##### Provided material
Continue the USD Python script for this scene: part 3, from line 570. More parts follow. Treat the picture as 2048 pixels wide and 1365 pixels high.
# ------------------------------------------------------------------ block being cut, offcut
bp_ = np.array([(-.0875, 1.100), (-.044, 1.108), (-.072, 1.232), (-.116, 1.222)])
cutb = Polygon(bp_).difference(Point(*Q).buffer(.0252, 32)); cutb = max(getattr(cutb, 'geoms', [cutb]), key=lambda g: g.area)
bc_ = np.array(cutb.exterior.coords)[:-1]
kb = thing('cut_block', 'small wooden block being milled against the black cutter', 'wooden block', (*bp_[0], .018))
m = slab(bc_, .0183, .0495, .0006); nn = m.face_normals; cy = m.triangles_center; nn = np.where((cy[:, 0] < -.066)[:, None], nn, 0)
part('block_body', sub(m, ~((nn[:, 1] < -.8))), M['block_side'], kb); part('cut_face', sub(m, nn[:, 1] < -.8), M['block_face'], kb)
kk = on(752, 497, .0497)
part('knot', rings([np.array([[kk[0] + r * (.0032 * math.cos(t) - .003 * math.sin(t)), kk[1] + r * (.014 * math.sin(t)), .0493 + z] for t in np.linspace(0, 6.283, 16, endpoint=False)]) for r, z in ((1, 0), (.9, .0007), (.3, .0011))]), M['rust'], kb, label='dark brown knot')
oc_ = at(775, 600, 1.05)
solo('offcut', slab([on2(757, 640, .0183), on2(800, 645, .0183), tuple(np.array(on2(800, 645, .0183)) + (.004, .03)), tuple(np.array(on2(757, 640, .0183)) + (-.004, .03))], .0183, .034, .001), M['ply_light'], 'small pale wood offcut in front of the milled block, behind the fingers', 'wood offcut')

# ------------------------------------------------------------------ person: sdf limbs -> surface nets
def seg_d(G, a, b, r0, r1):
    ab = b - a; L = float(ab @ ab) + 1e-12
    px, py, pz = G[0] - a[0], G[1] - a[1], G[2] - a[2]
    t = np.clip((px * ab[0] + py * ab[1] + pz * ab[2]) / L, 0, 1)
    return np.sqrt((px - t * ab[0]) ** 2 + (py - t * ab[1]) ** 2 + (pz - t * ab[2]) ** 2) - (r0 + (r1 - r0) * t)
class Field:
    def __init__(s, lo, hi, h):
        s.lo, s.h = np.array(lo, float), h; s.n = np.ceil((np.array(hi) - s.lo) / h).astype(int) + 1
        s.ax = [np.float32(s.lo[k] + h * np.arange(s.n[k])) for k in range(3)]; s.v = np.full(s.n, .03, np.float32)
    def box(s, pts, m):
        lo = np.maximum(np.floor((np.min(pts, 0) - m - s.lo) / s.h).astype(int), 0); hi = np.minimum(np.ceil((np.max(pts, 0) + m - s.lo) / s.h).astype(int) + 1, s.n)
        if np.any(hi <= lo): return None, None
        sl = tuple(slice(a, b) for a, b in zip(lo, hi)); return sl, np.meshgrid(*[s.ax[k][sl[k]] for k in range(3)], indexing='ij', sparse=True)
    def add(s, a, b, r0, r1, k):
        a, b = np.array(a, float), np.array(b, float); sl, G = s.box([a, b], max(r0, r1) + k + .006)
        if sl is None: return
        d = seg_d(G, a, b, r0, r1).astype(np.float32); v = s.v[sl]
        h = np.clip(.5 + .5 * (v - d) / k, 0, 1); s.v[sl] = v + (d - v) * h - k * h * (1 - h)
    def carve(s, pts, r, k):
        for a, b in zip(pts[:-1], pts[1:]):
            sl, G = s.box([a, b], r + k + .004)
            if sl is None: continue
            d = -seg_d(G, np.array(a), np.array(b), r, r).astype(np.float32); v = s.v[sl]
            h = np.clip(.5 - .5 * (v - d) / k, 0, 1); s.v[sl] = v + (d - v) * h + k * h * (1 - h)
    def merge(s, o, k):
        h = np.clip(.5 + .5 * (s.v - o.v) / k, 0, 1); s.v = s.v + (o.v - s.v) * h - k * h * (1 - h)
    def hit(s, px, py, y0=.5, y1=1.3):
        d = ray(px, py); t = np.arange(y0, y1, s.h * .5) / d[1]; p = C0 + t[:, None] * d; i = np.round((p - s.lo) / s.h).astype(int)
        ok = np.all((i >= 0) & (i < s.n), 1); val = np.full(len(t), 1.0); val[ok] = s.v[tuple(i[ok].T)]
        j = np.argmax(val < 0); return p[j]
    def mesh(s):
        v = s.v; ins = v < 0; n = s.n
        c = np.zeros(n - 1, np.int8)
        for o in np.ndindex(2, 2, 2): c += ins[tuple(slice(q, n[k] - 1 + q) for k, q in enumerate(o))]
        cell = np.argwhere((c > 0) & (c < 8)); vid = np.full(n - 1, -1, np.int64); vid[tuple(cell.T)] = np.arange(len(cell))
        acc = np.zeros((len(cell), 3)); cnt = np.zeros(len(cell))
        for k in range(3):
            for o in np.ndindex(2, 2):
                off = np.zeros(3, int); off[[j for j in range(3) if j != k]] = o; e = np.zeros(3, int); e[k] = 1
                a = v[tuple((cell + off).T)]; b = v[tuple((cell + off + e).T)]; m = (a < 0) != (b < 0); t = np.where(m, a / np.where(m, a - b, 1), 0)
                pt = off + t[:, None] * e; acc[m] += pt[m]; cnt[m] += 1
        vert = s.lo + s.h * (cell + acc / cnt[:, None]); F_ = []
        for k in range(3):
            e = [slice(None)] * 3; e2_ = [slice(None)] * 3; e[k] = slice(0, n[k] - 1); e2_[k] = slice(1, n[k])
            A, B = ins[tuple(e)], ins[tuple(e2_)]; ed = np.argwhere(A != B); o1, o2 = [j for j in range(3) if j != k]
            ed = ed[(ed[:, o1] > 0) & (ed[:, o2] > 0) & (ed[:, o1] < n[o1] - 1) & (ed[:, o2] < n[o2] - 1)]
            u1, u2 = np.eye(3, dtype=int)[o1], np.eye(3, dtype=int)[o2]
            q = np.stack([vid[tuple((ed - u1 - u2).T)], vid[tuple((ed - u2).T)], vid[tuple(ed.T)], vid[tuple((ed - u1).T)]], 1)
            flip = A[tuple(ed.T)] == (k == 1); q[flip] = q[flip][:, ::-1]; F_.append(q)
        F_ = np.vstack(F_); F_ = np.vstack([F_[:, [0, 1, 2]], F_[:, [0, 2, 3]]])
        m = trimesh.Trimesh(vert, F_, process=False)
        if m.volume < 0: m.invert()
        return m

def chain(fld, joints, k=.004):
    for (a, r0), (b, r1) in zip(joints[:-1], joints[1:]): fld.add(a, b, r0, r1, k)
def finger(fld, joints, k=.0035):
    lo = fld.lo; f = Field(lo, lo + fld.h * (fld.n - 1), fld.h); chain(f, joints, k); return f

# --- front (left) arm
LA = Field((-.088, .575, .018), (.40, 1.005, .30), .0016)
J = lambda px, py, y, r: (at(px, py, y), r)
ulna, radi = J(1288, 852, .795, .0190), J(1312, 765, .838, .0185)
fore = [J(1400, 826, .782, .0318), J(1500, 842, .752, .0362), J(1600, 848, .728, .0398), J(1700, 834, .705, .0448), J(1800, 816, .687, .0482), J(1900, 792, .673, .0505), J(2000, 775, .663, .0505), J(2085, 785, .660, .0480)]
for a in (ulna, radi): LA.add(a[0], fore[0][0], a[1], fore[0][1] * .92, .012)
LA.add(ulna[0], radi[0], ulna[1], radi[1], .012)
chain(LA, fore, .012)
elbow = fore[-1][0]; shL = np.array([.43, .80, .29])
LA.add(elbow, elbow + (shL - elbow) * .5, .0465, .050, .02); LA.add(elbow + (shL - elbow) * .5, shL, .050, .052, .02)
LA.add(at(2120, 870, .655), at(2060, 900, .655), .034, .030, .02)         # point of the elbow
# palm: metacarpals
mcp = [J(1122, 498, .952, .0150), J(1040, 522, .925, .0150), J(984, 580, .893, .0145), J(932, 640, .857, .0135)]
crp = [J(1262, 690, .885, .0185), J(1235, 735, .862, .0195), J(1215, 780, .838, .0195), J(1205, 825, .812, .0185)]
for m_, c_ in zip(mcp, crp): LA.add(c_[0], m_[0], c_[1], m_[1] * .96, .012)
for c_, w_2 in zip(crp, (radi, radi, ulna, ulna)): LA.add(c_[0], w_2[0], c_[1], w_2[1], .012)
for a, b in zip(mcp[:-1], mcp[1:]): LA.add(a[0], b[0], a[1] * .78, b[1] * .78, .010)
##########
Exercise description
How many of the listing's lines contain "part"? Respond with a single number and nothing else.

Full response
3